NJH.PORTFOLIO
CUBESAT IMAGER DYNAMIC FEA
In support of a Cal Poly senior project, titled UV Imager Application for a CubeSat, FEA analysis was
conducted on a portion of the satellite proof-of-concept. The purpose of the analysis was to verify the
dynamic behavior of a portion of the optical assembly in the satellite with fragile components, which is
called the Lens Assembly, such that the dynamic response of the satellite to launch conditions can be
verified and studied through FEA.
Four Analyses were done to further develop the model and predict the behavior seen from accelerometer data when placed on shake table:
STATIC
This was a somewhat of a dummy analysis to get a mesh convergence and gives insight into what mesh sizes and types would be best for the dynamic analysis before running something so computationally intensive. The analysis had a 1MPa load on the circular donut face of the of the lens holder and fixed the base. It was run for varying mesh sizes and as shown in the convergence section, gave a convincing result around a mesh size of 2mm.
FREQUENCY EXTRACTION
This analysis step was both to add insight into the model itself and support future steps with modal information. It extracted all of the natural frequencies and mode shapes of the model using eigenvalue calculations. Lanczos method was chosen as the solver because of its robustness on all software architectures and is the default solver in Abaqus.

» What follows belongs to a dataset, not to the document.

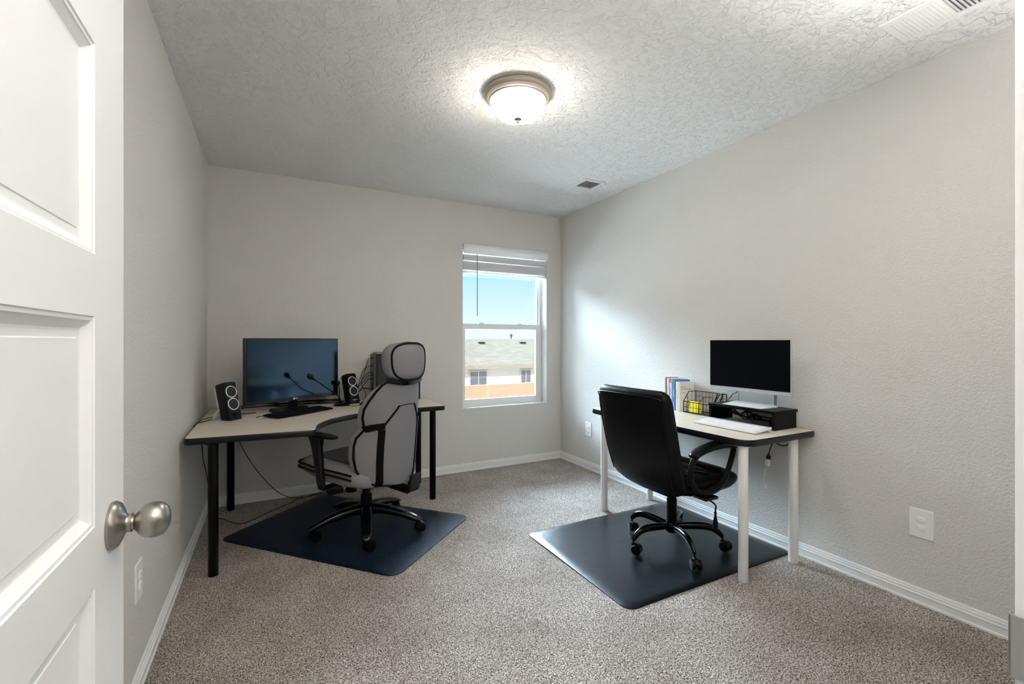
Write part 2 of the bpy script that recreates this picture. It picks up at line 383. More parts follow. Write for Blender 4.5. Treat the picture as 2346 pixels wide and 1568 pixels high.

Shown is the 50th mode shape. It is at 1750 Hz and most likely associated with the peak response of the accelerometer on the donut face.
RESPONSE SPECTRUM
The initial intent of this analysis was to get a response of the model subjected to base excitation over the spectrum of frequencies of interest: 5-2000Hz, but instead gave the peak response from the entire spectrum. This is still useful information, but did not validate the data because the experimental data could have been showing a different mode than the peak mode.
STEADY-STATE DYNAMIC MODEL
Finally, a steady-state dynamic model was run, to give the output caused by a base excitation. Again, this was not data one would hope for as the base excitation could not be defined fully. Ideally an acceleration boundary condition with an amplitude would have been applied to the model, but a sinusoidal sweep is not easy to create as an amplitude in Abaqus. The easiest next solution involved a user-subroutine to load in the acceleration data of a sine sweep. No action was taken to further develop this analysis since this seemed to be beyond the scope of the project.